Seria didático que os escritores, em geral, percebessem que o aniquilamento da educação, no Brasil já realizado em grande escala, prejudica não só a cidadania (e o direito à literatura), como os interesses específicos deles mesmos, pois normalmente gostam de ser lidos, e isso é inviável (exceto para os best-sellers que somente são tragáveis por quem não entende o que lê) em uma população cuja ampla maioria é de iletrados ou de analfabetos funcionais.

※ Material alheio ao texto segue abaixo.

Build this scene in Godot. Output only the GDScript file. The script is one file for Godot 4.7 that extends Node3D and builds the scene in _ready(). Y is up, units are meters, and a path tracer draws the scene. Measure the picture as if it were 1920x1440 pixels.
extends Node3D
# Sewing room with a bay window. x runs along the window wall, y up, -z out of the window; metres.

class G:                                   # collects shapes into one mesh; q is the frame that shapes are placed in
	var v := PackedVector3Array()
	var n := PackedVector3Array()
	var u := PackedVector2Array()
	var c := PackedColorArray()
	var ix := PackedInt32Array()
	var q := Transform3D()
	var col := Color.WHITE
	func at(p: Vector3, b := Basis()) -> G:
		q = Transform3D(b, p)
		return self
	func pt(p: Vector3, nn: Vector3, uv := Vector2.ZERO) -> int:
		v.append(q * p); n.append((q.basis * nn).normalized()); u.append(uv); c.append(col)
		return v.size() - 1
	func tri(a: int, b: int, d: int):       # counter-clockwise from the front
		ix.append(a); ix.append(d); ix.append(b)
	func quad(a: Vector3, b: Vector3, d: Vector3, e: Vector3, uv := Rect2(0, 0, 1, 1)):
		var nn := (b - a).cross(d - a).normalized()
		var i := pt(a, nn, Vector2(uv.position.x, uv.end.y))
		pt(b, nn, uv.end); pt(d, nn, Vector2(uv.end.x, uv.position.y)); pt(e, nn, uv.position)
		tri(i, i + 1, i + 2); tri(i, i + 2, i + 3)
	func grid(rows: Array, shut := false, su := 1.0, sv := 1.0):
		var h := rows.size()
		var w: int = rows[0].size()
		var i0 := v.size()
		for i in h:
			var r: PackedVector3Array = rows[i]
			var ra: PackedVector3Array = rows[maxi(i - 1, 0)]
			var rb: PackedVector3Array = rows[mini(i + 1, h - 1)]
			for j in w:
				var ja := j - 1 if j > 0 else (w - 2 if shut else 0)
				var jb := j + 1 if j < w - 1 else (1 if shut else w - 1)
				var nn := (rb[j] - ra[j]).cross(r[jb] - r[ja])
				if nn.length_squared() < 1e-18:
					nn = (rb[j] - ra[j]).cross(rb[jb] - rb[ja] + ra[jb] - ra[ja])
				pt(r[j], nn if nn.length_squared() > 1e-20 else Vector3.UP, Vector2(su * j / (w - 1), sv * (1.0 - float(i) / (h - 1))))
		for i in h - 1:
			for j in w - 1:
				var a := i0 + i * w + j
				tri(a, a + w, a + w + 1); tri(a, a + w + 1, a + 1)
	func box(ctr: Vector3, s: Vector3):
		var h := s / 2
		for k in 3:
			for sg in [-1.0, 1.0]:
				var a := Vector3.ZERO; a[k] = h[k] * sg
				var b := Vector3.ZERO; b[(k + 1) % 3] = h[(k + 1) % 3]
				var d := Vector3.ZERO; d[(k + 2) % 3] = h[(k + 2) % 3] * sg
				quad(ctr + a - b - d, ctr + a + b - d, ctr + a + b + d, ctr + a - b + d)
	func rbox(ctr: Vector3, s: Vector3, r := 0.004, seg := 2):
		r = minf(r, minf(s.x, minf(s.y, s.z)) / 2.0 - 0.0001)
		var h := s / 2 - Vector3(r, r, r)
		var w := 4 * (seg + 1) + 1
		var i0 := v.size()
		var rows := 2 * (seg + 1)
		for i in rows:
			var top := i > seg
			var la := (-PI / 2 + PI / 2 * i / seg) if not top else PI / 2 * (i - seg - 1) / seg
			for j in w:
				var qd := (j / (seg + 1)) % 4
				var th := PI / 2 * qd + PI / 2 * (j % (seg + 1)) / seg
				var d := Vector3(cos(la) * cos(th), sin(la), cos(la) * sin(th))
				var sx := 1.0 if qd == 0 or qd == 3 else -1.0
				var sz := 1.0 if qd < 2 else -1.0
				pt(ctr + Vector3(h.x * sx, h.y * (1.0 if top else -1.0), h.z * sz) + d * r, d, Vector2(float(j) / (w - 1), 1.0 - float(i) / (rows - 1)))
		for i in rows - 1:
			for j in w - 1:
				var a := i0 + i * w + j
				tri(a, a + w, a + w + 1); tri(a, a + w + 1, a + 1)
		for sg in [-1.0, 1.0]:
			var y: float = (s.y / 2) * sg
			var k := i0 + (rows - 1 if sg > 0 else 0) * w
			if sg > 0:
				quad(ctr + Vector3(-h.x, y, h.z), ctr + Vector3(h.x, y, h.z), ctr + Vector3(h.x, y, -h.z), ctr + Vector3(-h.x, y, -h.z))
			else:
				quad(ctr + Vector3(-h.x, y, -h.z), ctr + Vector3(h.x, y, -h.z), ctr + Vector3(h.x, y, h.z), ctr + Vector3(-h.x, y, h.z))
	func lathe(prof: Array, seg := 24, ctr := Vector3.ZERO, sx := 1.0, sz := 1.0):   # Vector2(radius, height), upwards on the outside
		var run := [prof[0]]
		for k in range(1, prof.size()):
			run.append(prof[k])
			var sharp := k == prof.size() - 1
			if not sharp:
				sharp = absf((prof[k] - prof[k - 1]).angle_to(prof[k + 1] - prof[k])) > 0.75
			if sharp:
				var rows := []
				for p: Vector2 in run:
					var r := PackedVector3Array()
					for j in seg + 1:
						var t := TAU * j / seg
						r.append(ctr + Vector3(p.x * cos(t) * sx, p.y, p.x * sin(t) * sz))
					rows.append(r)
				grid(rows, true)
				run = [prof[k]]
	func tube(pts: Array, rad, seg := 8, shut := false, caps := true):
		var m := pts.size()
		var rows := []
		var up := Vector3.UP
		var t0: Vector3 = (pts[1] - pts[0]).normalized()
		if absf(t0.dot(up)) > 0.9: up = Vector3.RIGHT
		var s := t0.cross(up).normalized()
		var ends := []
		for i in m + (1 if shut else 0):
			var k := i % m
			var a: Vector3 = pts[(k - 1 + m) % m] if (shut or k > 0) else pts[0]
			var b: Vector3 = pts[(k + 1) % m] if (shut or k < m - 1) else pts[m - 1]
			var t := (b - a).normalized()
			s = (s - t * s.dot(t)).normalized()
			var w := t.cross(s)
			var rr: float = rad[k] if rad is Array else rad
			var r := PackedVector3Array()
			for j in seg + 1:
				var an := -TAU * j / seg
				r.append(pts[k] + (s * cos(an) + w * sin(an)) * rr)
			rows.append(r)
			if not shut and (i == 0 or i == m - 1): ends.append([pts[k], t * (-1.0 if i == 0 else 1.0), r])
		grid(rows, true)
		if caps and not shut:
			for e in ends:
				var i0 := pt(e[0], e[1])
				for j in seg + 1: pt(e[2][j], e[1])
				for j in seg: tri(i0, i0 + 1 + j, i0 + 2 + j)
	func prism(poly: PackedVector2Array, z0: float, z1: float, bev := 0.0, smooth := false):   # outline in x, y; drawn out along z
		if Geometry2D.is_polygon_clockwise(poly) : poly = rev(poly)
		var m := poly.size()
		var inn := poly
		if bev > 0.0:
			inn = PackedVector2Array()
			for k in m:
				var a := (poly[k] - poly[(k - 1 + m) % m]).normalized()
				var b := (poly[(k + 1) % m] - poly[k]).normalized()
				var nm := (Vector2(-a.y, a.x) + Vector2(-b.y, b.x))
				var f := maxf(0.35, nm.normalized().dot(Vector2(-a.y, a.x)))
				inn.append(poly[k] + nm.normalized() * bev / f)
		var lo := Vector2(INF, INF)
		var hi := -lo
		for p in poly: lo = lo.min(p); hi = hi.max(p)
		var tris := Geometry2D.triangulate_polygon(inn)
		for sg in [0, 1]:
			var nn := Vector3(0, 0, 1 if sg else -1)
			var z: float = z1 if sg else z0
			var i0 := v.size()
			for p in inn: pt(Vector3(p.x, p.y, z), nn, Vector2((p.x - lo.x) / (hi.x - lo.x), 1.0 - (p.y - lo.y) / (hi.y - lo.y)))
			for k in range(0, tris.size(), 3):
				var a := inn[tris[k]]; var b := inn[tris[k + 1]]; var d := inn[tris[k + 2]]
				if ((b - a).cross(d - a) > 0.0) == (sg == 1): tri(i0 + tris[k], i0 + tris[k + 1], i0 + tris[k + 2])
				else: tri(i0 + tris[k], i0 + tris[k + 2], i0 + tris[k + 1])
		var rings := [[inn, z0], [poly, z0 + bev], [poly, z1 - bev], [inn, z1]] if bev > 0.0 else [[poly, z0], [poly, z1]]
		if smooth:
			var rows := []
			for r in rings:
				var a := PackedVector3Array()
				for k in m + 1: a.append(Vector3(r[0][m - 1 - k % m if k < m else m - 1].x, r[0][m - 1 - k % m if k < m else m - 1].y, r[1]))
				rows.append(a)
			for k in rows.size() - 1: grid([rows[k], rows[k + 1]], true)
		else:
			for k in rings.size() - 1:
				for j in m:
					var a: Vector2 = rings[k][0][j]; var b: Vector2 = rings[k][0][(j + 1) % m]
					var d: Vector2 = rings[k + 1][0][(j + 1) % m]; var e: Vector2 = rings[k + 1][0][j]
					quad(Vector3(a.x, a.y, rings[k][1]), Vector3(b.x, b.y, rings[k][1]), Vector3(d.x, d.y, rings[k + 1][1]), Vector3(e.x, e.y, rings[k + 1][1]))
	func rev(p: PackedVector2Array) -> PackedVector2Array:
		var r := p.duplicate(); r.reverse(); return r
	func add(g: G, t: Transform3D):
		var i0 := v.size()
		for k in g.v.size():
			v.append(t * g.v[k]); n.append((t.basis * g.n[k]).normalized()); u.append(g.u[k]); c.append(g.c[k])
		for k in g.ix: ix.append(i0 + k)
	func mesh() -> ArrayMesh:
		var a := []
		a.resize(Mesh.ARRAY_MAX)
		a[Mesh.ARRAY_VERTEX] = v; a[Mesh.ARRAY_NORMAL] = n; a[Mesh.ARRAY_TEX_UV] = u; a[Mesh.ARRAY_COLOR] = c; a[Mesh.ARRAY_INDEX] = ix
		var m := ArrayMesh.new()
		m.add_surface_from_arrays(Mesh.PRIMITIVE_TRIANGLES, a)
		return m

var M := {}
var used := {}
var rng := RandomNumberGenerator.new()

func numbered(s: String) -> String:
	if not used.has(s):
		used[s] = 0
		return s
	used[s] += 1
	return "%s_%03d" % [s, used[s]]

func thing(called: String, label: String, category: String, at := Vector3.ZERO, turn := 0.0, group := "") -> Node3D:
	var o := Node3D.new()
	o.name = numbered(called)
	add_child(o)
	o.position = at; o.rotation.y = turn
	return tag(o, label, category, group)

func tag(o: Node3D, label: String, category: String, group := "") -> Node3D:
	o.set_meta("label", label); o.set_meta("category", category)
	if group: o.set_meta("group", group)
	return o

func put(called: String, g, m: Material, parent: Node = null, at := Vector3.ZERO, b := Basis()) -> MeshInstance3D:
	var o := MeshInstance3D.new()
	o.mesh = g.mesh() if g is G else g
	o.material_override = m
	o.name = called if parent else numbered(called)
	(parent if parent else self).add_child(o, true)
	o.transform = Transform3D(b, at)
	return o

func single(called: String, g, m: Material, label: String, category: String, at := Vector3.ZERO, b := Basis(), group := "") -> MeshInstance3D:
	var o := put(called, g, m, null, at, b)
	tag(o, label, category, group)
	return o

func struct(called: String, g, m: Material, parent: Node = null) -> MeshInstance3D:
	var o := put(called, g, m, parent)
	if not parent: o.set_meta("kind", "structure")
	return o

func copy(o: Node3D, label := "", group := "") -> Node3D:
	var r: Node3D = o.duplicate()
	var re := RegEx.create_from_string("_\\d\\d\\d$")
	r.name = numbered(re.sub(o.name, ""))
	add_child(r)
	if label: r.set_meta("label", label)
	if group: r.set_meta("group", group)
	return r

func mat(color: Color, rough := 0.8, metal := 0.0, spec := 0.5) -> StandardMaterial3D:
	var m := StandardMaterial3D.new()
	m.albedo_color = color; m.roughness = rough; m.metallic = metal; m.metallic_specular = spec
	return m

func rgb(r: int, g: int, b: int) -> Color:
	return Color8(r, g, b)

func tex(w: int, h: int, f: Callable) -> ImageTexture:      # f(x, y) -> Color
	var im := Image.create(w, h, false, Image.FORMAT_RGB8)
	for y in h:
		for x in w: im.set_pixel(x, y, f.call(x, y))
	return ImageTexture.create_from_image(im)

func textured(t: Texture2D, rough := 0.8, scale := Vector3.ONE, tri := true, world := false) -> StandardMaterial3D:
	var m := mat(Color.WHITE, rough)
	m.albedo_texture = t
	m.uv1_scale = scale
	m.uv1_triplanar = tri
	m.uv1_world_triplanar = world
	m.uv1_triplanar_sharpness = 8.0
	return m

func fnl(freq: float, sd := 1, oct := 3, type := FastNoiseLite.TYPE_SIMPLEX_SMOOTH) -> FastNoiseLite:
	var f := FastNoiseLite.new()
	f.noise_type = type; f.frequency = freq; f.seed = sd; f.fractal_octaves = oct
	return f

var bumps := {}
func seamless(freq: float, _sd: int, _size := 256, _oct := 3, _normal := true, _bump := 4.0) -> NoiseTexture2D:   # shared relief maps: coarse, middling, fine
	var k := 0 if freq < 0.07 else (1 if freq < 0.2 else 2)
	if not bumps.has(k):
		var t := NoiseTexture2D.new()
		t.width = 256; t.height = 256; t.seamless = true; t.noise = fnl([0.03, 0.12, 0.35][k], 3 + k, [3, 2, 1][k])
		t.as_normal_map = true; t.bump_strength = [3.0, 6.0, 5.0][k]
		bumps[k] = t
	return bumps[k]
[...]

Sobre boicote a prêmios: há, decerto, artistas com um caráter tão anti-institucional que são esquecidos ou subestimados pelos júris (Portugal preferiu a lira católica à poesia de Fernando Pessoa) ou que, se premiados, rejeitam a distinção. Sartre foi um exemplo famoso por ter recusado o Nobel de Literatura em 1964 - o escritor, ele afirmou, deve recusar institucionalizar-se. O filósofo, porém, fez a ressalva de que o teria aceito, caso tivesse sido concedido à época da luta da Argélia pela independência, para "honrar a liberdade pela qual lutávamos": http://www.live2times.com/1964-sartre-refuse-le-prix-nobel-e--10588/
Enfim, tudo depende do contexto. No tocante a Vitor Silva Tavares, o editor apropriadamente escreveu uma nota zombeteira no blogue da & etc, ressaltando que foi escolhido "à revelia": http://editoraetc.blogspot.com.br/2013/03/premios.html
Há prêmios e prêmios. Creio, porém, que, a longo prazo, são sempre os artistas que os honram, e não o oposto. Ou alguém dirá que Thomas Mann é superior a Kafka e Proust porque estes não ganharam o Nobel?
Entendo, no entanto, que aqueles que se consideram escritores porque prezam a "política" (politicagem é mais apropriado) literária, e não a literatura, prefiram os prêmios ao livro que jamais escreverão. Sabem qual é o valor a que podem chegar.